Undoubtedly complex political calculations lay behind the decision not
to participate. Yet, one can’t help
considering this a missed opportunity.
Xi
Jinping has spoken cryptically of the need for “a new type of great-power
relationship” governing ties between China and the United States. Analysts hoped that the Chinese leader would
fill in the blanks on what he has in mind during his recent meeting with
Obama. Whatever greater understanding
emerged from Sunnylands, however, gauging Chinese intentions and the sweep of
Beijing’s ambitions remains very much a work in progress.
But
several things seem certain. The United
States is closely linked to Taiwan by political and strategic considerations,
economic interest, family ties, and a common allegiance to political freedom
and individual dignity.

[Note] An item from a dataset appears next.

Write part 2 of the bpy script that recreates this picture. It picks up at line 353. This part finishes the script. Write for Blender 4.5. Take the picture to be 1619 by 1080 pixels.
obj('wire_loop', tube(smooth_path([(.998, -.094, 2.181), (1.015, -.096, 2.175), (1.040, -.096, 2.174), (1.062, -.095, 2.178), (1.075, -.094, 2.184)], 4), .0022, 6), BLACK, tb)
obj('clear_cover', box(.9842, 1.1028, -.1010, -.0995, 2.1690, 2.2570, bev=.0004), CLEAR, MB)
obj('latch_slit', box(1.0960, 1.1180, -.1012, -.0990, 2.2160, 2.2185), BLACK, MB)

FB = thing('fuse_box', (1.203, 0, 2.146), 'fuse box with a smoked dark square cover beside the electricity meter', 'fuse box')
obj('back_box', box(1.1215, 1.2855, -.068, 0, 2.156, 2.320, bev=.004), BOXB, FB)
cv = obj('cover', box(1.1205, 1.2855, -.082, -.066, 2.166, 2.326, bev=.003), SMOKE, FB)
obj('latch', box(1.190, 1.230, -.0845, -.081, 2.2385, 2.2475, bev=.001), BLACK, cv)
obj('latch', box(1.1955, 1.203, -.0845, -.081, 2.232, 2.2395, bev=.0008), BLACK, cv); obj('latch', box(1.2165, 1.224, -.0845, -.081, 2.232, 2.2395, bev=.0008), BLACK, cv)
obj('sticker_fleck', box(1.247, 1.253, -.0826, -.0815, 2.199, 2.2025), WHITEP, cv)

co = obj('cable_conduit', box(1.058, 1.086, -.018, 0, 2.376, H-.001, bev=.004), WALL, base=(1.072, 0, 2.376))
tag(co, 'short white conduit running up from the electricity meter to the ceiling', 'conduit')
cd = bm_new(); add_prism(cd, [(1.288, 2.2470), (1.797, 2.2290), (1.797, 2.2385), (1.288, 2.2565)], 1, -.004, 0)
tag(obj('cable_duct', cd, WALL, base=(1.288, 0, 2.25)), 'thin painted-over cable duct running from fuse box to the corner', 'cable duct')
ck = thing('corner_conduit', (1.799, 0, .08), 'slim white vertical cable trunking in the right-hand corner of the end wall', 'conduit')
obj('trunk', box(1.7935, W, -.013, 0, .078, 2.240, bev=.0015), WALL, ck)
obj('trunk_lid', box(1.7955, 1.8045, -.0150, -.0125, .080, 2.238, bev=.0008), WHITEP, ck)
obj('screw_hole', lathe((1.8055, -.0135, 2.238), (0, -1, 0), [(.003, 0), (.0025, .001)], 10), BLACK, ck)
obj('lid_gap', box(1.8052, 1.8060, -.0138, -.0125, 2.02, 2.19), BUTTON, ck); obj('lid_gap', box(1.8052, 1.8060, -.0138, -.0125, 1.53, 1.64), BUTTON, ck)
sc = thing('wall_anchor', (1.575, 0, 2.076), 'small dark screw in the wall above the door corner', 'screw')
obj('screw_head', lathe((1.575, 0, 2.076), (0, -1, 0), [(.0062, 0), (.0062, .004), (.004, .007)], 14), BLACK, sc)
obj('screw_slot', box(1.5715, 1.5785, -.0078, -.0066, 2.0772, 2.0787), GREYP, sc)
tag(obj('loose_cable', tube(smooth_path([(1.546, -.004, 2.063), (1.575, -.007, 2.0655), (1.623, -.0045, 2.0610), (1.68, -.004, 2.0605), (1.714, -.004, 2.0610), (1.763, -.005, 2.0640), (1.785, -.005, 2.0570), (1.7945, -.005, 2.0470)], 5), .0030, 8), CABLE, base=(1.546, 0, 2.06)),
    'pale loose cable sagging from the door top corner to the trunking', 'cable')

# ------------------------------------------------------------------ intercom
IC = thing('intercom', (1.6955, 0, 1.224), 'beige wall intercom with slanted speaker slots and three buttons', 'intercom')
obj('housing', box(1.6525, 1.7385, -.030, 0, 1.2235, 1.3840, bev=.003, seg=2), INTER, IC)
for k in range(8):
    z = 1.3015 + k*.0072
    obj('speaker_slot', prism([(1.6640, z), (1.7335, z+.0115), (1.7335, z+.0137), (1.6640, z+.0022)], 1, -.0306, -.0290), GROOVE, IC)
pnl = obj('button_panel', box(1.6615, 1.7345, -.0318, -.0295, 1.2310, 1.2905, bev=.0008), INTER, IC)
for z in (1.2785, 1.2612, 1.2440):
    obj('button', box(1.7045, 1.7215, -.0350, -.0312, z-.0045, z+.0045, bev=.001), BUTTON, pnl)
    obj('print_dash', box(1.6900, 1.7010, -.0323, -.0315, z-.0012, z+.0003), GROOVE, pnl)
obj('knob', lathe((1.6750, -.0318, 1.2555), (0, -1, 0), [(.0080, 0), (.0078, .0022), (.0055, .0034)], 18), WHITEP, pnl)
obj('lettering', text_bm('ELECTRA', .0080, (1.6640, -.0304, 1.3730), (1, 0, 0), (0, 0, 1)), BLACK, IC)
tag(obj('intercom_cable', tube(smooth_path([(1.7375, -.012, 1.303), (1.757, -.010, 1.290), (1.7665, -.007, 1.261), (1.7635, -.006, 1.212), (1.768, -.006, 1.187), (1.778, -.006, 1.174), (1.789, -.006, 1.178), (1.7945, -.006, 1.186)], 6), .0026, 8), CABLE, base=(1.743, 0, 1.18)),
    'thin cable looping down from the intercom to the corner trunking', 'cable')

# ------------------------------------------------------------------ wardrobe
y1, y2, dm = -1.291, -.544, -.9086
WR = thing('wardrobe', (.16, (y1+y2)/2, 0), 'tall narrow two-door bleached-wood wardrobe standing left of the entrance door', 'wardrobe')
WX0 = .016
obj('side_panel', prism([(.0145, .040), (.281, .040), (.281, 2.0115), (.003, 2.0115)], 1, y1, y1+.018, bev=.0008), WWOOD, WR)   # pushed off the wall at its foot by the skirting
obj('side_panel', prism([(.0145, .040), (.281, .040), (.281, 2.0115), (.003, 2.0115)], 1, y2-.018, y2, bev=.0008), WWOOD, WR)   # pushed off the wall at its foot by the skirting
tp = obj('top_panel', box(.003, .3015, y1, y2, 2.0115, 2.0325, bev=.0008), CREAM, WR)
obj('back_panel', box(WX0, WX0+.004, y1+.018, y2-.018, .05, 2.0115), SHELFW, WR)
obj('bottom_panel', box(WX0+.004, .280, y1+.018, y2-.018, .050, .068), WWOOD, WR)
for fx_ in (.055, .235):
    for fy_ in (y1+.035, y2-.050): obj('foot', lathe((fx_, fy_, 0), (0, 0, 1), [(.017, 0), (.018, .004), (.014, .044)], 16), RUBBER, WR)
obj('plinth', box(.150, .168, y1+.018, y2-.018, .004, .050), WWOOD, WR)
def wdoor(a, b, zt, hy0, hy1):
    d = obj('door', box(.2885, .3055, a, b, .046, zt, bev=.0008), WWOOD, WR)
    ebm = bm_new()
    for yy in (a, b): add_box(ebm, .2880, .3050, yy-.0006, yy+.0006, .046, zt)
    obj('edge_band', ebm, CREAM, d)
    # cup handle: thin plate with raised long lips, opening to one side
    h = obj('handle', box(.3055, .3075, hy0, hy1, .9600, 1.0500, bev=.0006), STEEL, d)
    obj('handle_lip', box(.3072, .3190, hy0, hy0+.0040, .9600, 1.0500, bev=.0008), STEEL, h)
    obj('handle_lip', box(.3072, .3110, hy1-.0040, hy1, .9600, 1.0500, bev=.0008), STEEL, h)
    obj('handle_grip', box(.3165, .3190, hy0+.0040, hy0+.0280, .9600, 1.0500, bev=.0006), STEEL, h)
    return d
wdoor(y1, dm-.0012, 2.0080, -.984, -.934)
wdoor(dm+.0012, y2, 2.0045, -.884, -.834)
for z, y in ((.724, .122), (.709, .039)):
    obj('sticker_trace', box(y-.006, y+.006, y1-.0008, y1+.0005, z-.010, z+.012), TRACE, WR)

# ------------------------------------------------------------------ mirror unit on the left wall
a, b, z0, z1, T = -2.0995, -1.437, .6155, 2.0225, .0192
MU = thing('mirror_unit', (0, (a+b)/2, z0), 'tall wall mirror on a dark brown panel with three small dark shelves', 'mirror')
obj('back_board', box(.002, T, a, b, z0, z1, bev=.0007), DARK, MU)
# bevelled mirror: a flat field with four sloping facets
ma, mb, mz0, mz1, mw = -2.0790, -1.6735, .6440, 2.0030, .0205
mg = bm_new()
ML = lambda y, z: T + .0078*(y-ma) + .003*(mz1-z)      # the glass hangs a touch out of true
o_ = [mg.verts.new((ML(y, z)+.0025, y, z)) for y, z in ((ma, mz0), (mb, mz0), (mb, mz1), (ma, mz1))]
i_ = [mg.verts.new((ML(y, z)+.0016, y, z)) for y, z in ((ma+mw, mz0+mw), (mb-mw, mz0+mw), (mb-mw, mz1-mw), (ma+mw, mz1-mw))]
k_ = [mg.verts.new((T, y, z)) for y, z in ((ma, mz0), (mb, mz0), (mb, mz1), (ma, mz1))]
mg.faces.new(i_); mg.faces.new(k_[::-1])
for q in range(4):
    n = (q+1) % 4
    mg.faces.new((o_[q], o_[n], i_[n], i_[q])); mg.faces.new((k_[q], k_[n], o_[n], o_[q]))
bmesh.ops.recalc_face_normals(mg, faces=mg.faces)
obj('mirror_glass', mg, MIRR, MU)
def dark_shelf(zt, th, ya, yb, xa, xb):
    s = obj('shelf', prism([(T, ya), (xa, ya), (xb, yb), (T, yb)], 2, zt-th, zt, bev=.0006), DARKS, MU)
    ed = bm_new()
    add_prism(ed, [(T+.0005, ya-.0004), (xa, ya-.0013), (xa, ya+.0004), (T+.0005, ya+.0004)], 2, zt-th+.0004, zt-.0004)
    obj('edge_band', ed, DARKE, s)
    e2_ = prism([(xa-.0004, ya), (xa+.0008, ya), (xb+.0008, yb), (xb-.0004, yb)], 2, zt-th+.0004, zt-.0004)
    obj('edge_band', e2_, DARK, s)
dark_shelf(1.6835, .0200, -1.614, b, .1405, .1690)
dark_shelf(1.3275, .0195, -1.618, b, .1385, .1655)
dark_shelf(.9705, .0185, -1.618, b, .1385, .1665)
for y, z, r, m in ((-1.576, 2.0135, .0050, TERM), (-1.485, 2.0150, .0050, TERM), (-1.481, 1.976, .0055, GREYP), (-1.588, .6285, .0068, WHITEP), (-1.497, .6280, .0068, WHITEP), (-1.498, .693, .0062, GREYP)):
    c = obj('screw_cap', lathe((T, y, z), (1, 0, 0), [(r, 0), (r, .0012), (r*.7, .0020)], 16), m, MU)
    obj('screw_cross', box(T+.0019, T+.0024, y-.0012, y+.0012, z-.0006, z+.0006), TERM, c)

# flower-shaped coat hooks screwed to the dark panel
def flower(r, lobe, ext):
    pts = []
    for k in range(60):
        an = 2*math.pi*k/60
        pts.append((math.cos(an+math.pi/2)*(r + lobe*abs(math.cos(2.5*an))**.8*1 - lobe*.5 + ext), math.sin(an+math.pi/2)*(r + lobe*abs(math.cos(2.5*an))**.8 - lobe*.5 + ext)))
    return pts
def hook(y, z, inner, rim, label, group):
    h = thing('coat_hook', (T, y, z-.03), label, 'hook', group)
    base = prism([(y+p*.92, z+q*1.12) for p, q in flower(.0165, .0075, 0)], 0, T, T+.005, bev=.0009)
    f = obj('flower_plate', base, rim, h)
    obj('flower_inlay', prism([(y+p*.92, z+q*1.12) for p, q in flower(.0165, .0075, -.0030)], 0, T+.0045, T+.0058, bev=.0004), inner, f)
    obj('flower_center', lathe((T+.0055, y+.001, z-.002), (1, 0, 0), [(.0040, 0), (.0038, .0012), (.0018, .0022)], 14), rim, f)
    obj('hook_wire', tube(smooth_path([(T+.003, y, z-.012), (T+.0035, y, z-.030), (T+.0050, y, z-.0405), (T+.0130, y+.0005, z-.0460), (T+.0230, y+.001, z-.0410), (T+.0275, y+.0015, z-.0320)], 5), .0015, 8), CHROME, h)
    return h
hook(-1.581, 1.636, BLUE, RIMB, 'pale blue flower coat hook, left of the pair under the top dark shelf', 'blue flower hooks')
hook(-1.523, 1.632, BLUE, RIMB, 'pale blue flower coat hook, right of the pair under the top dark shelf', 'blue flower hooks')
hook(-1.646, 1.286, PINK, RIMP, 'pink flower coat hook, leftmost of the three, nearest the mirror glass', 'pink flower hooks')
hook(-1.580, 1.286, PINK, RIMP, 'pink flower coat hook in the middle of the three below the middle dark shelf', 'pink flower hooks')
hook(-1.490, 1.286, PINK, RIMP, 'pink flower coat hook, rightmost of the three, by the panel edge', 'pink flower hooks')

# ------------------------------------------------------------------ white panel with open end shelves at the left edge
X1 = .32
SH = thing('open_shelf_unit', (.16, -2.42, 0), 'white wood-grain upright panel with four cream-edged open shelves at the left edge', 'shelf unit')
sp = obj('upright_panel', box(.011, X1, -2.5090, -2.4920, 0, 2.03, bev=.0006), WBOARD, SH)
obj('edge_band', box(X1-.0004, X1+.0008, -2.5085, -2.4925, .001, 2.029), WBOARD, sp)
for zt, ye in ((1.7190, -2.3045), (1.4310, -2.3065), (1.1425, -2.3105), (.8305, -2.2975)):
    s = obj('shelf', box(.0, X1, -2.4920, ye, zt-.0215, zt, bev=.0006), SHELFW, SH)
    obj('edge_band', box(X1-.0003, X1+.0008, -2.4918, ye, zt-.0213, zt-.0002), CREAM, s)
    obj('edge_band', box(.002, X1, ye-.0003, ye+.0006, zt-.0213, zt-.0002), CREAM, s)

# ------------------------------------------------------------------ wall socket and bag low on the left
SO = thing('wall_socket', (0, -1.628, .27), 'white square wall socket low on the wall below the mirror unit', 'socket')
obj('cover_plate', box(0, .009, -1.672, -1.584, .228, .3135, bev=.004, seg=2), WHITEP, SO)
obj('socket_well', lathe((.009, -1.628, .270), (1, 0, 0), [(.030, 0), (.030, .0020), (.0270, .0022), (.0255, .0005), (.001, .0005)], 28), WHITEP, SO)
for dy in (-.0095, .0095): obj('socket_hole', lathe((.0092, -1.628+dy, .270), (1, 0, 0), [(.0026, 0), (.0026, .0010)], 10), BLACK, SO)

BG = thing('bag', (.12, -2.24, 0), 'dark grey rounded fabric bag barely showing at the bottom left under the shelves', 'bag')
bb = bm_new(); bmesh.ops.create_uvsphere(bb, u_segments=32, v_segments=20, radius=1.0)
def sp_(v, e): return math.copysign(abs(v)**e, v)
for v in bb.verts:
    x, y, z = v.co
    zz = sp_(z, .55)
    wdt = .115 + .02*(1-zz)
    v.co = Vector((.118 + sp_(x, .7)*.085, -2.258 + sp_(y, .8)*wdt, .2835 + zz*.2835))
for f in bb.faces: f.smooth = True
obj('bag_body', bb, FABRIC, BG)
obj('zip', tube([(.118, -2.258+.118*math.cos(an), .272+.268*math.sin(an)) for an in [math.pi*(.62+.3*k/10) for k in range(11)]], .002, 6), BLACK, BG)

Americans justly
applaud the remarkable economic and political transformation that has, in a
single generation, produced an economic miracle and a beacon of democracy in
Taiwan.
In
its quite proper desire to create a workable long-term relationship with the
rising power in Beijing, Washington, like Sherlock Holmes, must be mindful that
even a dog that doesn’t bark may still have much of importance to tell us. In pursuit of new partners on the
international scene, we must not forget old friends.